> **Problem details**:
Return the material exactly, first line through the line containing "# wall thickness", and nothing more. Pictures stay out.
━━━━━ Available data
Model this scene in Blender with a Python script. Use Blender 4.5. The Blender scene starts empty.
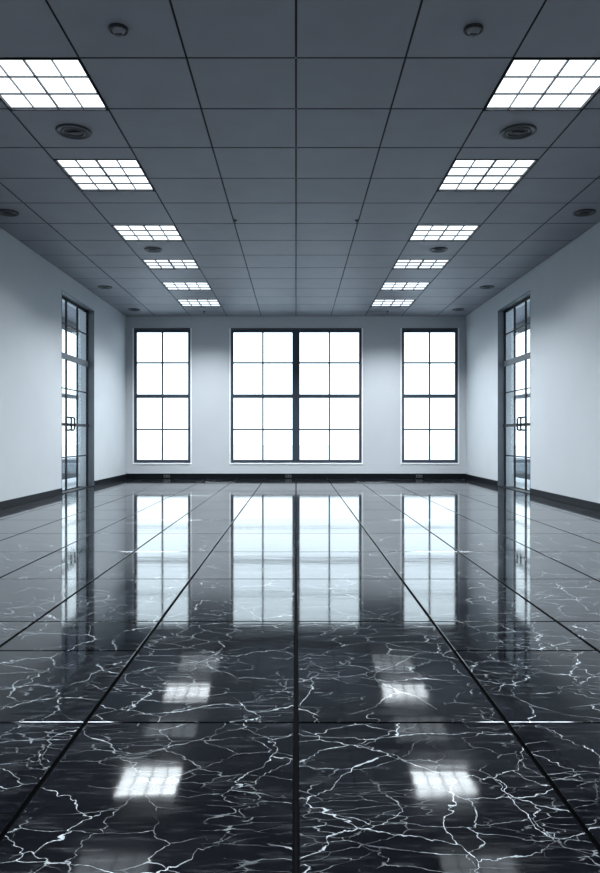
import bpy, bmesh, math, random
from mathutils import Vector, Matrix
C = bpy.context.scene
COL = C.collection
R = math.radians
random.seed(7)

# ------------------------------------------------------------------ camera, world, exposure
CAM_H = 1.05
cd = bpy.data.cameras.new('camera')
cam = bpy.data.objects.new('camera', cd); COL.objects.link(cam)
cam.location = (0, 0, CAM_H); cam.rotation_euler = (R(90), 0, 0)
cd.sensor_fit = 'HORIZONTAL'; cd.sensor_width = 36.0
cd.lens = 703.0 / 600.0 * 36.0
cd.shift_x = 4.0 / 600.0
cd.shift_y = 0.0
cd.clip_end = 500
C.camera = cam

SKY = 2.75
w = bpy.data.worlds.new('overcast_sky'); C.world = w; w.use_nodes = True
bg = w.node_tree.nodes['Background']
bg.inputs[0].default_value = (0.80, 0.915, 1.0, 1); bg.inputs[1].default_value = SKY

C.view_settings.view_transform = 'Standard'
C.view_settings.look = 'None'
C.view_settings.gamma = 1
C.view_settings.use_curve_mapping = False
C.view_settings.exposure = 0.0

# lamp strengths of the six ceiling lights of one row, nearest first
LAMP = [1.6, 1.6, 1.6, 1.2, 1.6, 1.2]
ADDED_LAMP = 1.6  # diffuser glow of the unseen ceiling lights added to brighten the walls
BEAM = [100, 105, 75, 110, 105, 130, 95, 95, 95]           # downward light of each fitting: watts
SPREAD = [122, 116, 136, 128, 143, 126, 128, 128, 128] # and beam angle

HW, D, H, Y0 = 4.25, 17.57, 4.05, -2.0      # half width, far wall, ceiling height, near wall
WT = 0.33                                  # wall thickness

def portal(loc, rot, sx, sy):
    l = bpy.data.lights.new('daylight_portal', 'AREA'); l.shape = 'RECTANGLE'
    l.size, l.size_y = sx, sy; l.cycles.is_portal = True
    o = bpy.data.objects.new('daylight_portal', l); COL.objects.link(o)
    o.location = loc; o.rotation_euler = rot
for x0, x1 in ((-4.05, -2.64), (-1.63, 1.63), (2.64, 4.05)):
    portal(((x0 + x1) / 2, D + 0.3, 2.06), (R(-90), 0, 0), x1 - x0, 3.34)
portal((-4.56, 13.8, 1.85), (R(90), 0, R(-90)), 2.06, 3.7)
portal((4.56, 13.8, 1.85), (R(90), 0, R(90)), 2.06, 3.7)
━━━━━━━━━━
> **Response below**:
Model this scene in Blender with a Python script. Use Blender 4.5. The Blender scene starts empty.
import bpy, bmesh, math, random
from mathutils import Vector, Matrix
C = bpy.context.scene
COL = C.collection
R = math.radians
random.seed(7)

# ------------------------------------------------------------------ camera, world, exposure
CAM_H = 1.05
cd = bpy.data.cameras.new('camera')
cam = bpy.data.objects.new('camera', cd); COL.objects.link(cam)
cam.location = (0, 0, CAM_H); cam.rotation_euler = (R(90), 0, 0)
cd.sensor_fit = 'HORIZONTAL'; cd.sensor_width = 36.0
cd.lens = 703.0 / 600.0 * 36.0
cd.shift_x = 4.0 / 600.0
cd.shift_y = 0.0
cd.clip_end = 500
C.camera = cam

SKY = 2.75
w = bpy.data.worlds.new('overcast_sky'); C.world = w; w.use_nodes = True
bg = w.node_tree.nodes['Background']
bg.inputs[0].default_value = (0.80, 0.915, 1.0, 1); bg.inputs[1].default_value = SKY

C.view_settings.view_transform = 'Standard'
C.view_settings.look = 'None'
C.view_settings.gamma = 1
C.view_settings.use_curve_mapping = False
C.view_settings.exposure = 0.0

# lamp strengths of the six ceiling lights of one row, nearest first
LAMP = [1.6, 1.6, 1.6, 1.2, 1.6, 1.2]
ADDED_LAMP = 1.6  # diffuser glow of the unseen ceiling lights added to brighten the walls
BEAM = [100, 105, 75, 110, 105, 130, 95, 95, 95]           # downward light of each fitting: watts
SPREAD = [122, 116, 136, 128, 143, 126, 128, 128, 128] # and beam angle

HW, D, H, Y0 = 4.25, 17.57, 4.05, -2.0      # half width, far wall, ceiling height, near wall
WT = 0.33                                  # wall thickness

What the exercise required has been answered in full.